Data:
================================

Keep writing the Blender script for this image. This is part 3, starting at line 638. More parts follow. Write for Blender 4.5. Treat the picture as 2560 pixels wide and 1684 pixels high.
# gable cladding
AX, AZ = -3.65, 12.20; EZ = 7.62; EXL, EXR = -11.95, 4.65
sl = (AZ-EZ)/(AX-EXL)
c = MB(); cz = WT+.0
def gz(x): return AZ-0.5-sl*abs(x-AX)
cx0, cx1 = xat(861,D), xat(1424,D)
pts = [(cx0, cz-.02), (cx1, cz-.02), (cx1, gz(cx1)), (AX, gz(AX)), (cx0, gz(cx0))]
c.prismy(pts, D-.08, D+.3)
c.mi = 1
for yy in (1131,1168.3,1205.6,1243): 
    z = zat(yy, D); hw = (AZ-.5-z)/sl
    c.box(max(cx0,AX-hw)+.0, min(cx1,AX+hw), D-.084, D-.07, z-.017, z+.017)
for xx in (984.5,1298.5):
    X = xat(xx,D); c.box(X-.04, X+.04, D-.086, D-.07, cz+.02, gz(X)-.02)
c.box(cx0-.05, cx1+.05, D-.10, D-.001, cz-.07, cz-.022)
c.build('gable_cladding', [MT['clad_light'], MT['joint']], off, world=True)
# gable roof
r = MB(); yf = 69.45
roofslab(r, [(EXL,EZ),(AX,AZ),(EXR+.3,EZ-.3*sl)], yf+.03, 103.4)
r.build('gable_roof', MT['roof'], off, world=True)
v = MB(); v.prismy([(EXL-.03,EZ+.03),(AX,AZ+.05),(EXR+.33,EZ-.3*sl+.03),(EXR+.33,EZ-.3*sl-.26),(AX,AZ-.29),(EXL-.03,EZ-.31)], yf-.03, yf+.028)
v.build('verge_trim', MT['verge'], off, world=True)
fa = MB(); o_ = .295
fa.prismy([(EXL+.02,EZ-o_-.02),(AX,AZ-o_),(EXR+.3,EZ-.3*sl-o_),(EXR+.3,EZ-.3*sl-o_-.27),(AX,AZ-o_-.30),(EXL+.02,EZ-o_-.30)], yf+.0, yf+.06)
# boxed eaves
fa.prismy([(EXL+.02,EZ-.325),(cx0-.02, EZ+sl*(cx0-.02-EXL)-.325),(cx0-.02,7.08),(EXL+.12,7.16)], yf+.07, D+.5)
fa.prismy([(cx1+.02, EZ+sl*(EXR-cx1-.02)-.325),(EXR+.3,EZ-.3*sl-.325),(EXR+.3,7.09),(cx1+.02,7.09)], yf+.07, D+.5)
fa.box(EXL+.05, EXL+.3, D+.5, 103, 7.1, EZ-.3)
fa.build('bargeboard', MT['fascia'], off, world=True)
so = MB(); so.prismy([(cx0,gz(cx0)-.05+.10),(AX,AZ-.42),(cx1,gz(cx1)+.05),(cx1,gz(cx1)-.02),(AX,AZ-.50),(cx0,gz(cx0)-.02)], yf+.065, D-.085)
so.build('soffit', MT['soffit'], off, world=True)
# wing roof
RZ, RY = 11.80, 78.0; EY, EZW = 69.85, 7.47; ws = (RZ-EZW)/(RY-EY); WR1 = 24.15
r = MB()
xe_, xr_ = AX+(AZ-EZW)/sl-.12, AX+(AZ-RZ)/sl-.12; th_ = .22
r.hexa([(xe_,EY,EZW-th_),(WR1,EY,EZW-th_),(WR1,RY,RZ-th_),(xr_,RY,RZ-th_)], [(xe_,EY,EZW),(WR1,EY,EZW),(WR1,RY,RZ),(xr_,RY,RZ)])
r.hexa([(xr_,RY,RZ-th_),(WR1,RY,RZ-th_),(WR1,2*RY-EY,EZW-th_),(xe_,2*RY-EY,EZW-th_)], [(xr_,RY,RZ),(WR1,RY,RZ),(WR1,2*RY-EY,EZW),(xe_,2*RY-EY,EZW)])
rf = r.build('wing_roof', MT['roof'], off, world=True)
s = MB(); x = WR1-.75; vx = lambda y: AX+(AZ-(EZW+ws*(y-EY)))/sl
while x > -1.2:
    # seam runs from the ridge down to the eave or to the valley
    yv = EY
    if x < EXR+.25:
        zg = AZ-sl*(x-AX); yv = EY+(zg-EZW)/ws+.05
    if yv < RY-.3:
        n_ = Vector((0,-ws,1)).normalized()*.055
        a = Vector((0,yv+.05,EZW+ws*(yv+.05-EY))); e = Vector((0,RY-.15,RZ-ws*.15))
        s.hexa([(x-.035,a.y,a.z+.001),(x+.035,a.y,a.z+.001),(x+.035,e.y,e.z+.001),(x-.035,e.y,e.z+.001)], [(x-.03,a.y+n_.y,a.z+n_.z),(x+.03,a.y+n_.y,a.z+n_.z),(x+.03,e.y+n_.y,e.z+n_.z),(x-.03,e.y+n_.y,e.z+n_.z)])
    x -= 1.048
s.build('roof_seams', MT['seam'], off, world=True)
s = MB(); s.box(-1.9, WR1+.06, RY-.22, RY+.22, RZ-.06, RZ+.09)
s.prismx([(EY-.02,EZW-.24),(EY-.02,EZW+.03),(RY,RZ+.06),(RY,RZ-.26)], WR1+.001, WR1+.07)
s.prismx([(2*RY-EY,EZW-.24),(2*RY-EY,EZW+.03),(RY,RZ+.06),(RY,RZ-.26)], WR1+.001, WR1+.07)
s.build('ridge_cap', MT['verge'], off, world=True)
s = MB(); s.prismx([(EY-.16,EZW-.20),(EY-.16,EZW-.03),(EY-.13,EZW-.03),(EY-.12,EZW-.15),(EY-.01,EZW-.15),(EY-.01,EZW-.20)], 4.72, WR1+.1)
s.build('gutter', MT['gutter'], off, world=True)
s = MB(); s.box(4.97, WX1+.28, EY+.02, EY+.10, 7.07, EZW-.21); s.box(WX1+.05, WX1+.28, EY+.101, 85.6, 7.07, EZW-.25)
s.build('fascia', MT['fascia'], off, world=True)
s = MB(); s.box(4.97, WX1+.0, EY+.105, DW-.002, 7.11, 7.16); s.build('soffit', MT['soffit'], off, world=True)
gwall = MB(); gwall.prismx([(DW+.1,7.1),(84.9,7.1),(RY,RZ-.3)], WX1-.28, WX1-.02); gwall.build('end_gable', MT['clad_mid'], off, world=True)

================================

Problem details:
Reproduce the data, keeping every line exactly the same.

Task answer:
Keep writing the Blender script for this image. This is part 3, starting at line 638. More parts follow. Write for Blender 4.5. Treat the picture as 2560 pixels wide and 1684 pixels high.
# gable cladding
AX, AZ = -3.65, 12.20; EZ = 7.62; EXL, EXR = -11.95, 4.65
sl = (AZ-EZ)/(AX-EXL)
c = MB(); cz = WT+.0
def gz(x): return AZ-0.5-sl*abs(x-AX)
cx0, cx1 = xat(861,D), xat(1424,D)
pts = [(cx0, cz-.02), (cx1, cz-.02), (cx1, gz(cx1)), (AX, gz(AX)), (cx0, gz(cx0))]
c.prismy(pts, D-.08, D+.3)
c.mi = 1
for yy in (1131,1168.3,1205.6,1243): 
    z = zat(yy, D); hw = (AZ-.5-z)/sl
    c.box(max(cx0,AX-hw)+.0, min(cx1,AX+hw), D-.084, D-.07, z-.017, z+.017)
for xx in (984.5,1298.5):
    X = xat(xx,D); c.box(X-.04, X+.04, D-.086, D-.07, cz+.02, gz(X)-.02)
c.box(cx0-.05, cx1+.05, D-.10, D-.001, cz-.07, cz-.022)
c.build('gable_cladding', [MT['clad_light'], MT['joint']], off, world=True)
# gable roof
r = MB(); yf = 69.45
roofslab(r, [(EXL,EZ),(AX,AZ),(EXR+.3,EZ-.3*sl)], yf+.03, 103.4)
r.build('gable_roof', MT['roof'], off, world=True)
v = MB(); v.prismy([(EXL-.03,EZ+.03),(AX,AZ+.05),(EXR+.33,EZ-.3*sl+.03),(EXR+.33,EZ-.3*sl-.26),(AX,AZ-.29),(EXL-.03,EZ-.31)], yf-.03, yf+.028)
v.build('verge_trim', MT['verge'], off, world=True)
fa = MB(); o_ = .295
fa.prismy([(EXL+.02,EZ-o_-.02),(AX,AZ-o_),(EXR+.3,EZ-.3*sl-o_),(EXR+.3,EZ-.3*sl-o_-.27),(AX,AZ-o_-.30),(EXL+.02,EZ-o_-.30)], yf+.0, yf+.06)
# boxed eaves
fa.prismy([(EXL+.02,EZ-.325),(cx0-.02, EZ+sl*(cx0-.02-EXL)-.325),(cx0-.02,7.08),(EXL+.12,7.16)], yf+.07, D+.5)
fa.prismy([(cx1+.02, EZ+sl*(EXR-cx1-.02)-.325),(EXR+.3,EZ-.3*sl-.325),(EXR+.3,7.09),(cx1+.02,7.09)], yf+.07, D+.5)
fa.box(EXL+.05, EXL+.3, D+.5, 103, 7.1, EZ-.3)
fa.build('bargeboard', MT['fascia'], off, world=True)
so = MB(); so.prismy([(cx0,gz(cx0)-.05+.10),(AX,AZ-.42),(cx1,gz(cx1)+.05),(cx1,gz(cx1)-.02),(AX,AZ-.50),(cx0,gz(cx0)-.02)], yf+.065, D-.085)
so.build('soffit', MT['soffit'], off, world=True)
# wing roof
RZ, RY = 11.80, 78.0; EY, EZW = 69.85, 7.47; ws = (RZ-EZW)/(RY-EY); WR1 = 24.15
r = MB()
xe_, xr_ = AX+(AZ-EZW)/sl-.12, AX+(AZ-RZ)/sl-.12; th_ = .22
r.hexa([(xe_,EY,EZW-th_),(WR1,EY,EZW-th_),(WR1,RY,RZ-th_),(xr_,RY,RZ-th_)], [(xe_,EY,EZW),(WR1,EY,EZW),(WR1,RY,RZ),(xr_,RY,RZ)])
r.hexa([(xr_,RY,RZ-th_),(WR1,RY,RZ-th_),(WR1,2*RY-EY,EZW-th_),(xe_,2*RY-EY,EZW-th_)], [(xr_,RY,RZ),(WR1,RY,RZ),(WR1,2*RY-EY,EZW),(xe_,2*RY-EY,EZW)])
rf = r.build('wing_roof', MT['roof'], off, world=True)
s = MB(); x = WR1-.75; vx = lambda y: AX+(AZ-(EZW+ws*(y-EY)))/sl
while x > -1.2:
    # seam runs from the ridge down to the eave or to the valley
    yv = EY
    if x < EXR+.25:
        zg = AZ-sl*(x-AX); yv = EY+(zg-EZW)/ws+.05
    if yv < RY-.3:
        n_ = Vector((0,-ws,1)).normalized()*.055
        a = Vector((0,yv+.05,EZW+ws*(yv+.05-EY))); e = Vector((0,RY-.15,RZ-ws*.15))
        s.hexa([(x-.035,a.y,a.z+.001),(x+.035,a.y,a.z+.001),(x+.035,e.y,e.z+.001),(x-.035,e.y,e.z+.001)], [(x-.03,a.y+n_.y,a.z+n_.z),(x+.03,a.y+n_.y,a.z+n_.z),(x+.03,e.y+n_.y,e.z+n_.z),(x-.03,e.y+n_.y,e.z+n_.z)])
    x -= 1.048
s.build('roof_seams', MT['seam'], off, world=True)
s = MB(); s.box(-1.9, WR1+.06, RY-.22, RY+.22, RZ-.06, RZ+.09)
s.prismx([(EY-.02,EZW-.24),(EY-.02,EZW+.03),(RY,RZ+.06),(RY,RZ-.26)], WR1+.001, WR1+.07)
s.prismx([(2*RY-EY,EZW-.24),(2*RY-EY,EZW+.03),(RY,RZ+.06),(RY,RZ-.26)], WR1+.001, WR1+.07)
s.build('ridge_cap', MT['verge'], off, world=True)
s = MB(); s.prismx([(EY-.16,EZW-.20),(EY-.16,EZW-.03),(EY-.13,EZW-.03),(EY-.12,EZW-.15),(EY-.01,EZW-.15),(EY-.01,EZW-.20)], 4.72, WR1+.1)
s.build('gutter', MT['gutter'], off, world=True)
s = MB(); s.box(4.97, WX1+.28, EY+.02, EY+.10, 7.07, EZW-.21); s.box(WX1+.05, WX1+.28, EY+.101, 85.6, 7.07, EZW-.25)
s.build('fascia', MT['fascia'], off, world=True)
s = MB(); s.box(4.97, WX1+.0, EY+.105, DW-.002, 7.11, 7.16); s.build('soffit', MT['soffit'], off, world=True)
gwall = MB(); gwall.prismx([(DW+.1,7.1),(84.9,7.1),(RY,RZ-.3)], WX1-.28, WX1-.02); gwall.build('end_gable', MT['clad_mid'], off, world=True)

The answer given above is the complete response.